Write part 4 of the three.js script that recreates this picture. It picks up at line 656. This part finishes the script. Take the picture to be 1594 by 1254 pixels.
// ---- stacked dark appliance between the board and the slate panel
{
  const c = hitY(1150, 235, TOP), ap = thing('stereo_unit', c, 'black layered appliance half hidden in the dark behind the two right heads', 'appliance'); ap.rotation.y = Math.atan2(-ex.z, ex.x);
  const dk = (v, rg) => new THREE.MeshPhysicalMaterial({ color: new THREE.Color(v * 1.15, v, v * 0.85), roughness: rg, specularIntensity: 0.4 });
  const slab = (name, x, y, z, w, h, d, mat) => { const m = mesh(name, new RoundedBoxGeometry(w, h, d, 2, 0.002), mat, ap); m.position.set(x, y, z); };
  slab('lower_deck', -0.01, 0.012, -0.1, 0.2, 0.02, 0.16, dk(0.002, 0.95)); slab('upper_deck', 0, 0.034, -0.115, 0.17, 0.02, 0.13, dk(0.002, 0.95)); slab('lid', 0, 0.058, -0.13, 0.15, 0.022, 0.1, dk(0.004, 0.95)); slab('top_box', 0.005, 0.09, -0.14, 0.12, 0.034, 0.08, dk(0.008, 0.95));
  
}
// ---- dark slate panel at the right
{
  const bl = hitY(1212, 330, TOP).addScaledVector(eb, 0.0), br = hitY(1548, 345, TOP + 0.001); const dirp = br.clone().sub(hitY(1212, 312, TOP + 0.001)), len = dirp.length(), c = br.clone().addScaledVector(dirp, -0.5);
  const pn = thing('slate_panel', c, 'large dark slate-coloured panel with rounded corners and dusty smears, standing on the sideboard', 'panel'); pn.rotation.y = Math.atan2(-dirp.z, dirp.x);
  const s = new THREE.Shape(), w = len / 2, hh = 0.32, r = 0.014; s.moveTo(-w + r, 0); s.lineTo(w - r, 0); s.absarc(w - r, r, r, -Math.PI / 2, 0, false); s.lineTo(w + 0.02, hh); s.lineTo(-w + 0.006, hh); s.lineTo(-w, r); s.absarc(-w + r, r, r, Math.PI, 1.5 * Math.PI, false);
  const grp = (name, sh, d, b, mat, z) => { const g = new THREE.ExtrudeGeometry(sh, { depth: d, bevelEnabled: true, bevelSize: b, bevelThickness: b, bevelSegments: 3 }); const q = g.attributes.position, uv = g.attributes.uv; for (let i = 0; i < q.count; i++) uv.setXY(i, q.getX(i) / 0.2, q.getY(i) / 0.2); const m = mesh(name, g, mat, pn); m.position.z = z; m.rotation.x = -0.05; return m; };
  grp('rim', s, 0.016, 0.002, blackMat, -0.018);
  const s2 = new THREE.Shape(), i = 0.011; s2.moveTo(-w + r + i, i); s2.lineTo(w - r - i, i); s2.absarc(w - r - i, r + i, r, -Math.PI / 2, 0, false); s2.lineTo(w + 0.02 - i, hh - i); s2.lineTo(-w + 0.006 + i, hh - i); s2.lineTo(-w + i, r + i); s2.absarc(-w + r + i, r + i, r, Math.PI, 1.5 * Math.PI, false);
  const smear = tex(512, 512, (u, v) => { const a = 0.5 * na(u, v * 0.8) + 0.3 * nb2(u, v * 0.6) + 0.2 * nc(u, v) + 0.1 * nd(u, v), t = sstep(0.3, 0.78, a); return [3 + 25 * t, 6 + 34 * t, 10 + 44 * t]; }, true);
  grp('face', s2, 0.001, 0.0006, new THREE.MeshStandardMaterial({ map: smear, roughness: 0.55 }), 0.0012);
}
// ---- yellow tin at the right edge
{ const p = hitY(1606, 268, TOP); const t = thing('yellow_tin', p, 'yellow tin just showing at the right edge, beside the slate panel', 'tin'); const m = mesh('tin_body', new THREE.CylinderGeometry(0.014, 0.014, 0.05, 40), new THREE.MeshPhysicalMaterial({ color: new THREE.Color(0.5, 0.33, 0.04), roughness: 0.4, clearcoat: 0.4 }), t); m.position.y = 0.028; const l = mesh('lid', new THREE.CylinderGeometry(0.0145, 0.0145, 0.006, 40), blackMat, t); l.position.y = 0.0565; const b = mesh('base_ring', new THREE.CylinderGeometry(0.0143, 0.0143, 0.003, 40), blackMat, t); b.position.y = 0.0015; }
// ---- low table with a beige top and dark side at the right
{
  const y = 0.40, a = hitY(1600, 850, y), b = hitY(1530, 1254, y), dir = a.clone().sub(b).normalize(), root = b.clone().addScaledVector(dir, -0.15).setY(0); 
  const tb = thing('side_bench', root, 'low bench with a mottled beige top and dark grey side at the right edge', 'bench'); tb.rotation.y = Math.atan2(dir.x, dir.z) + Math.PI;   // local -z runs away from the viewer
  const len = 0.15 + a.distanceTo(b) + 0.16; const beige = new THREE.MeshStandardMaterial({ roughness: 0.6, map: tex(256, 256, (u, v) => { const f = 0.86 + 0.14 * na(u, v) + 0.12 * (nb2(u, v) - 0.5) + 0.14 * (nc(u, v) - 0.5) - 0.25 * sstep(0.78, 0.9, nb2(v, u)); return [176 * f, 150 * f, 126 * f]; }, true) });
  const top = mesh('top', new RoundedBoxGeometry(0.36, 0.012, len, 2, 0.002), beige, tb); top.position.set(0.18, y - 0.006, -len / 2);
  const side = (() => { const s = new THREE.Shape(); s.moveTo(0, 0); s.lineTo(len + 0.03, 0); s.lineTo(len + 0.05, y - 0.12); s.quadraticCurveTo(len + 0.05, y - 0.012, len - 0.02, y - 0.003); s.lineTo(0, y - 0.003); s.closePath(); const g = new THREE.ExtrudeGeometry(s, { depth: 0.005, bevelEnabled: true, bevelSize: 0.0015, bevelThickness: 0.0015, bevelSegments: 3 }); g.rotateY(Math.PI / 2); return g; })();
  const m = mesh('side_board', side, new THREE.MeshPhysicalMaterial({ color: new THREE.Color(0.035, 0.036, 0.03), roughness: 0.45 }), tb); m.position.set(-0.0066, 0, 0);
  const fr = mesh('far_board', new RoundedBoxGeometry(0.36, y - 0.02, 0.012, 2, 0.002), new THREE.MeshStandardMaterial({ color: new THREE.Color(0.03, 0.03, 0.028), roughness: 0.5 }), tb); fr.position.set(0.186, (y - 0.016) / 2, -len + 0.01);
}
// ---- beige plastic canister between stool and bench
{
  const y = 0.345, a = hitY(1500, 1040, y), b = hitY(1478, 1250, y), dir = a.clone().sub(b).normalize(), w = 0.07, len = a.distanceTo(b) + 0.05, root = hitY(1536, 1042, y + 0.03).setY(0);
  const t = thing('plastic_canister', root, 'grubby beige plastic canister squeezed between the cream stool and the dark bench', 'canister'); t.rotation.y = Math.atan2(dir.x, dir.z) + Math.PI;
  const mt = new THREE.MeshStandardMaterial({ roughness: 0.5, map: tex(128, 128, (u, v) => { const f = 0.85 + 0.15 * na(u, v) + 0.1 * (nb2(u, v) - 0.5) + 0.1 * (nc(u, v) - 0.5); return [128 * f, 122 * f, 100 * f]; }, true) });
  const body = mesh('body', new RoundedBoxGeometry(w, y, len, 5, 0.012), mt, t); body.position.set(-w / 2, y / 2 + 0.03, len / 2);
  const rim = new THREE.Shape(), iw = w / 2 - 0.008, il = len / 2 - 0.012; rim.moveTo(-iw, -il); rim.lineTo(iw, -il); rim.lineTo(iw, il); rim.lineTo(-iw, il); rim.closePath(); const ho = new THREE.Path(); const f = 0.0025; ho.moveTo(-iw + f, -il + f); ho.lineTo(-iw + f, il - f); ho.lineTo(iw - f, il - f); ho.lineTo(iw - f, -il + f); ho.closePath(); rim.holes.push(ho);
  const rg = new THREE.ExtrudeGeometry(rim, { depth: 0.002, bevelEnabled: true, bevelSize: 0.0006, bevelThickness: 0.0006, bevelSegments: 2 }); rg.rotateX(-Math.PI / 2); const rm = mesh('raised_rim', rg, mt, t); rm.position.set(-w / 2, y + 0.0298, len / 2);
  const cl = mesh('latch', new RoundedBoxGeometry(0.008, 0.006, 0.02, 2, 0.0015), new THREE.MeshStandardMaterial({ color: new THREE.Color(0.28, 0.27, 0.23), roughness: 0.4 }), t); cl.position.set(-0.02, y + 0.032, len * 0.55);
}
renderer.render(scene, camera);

The request -> Return exactly the leading lines of the listing, stopping after the line in which "0.08, dk(0.008, 0.95));" occurs.

Written response ->
Write part 4 of the three.js script that recreates this picture. It picks up at line 656. This part finishes the script. Take the picture to be 1594 by 1254 pixels.
// ---- stacked dark appliance between the board and the slate panel
{
  const c = hitY(1150, 235, TOP), ap = thing('stereo_unit', c, 'black layered appliance half hidden in the dark behind the two right heads', 'appliance'); ap.rotation.y = Math.atan2(-ex.z, ex.x);
  const dk = (v, rg) => new THREE.MeshPhysicalMaterial({ color: new THREE.Color(v * 1.15, v, v * 0.85), roughness: rg, specularIntensity: 0.4 });
  const slab = (name, x, y, z, w, h, d, mat) => { const m = mesh(name, new RoundedBoxGeometry(w, h, d, 2, 0.002), mat, ap); m.position.set(x, y, z); };
  slab('lower_deck', -0.01, 0.012, -0.1, 0.2, 0.02, 0.16, dk(0.002, 0.95)); slab('upper_deck', 0, 0.034, -0.115, 0.17, 0.02, 0.13, dk(0.002, 0.95)); slab('lid', 0, 0.058, -0.13, 0.15, 0.022, 0.1, dk(0.004, 0.95)); slab('top_box', 0.005, 0.09, -0.14, 0.12, 0.034, 0.08, dk(0.008, 0.95));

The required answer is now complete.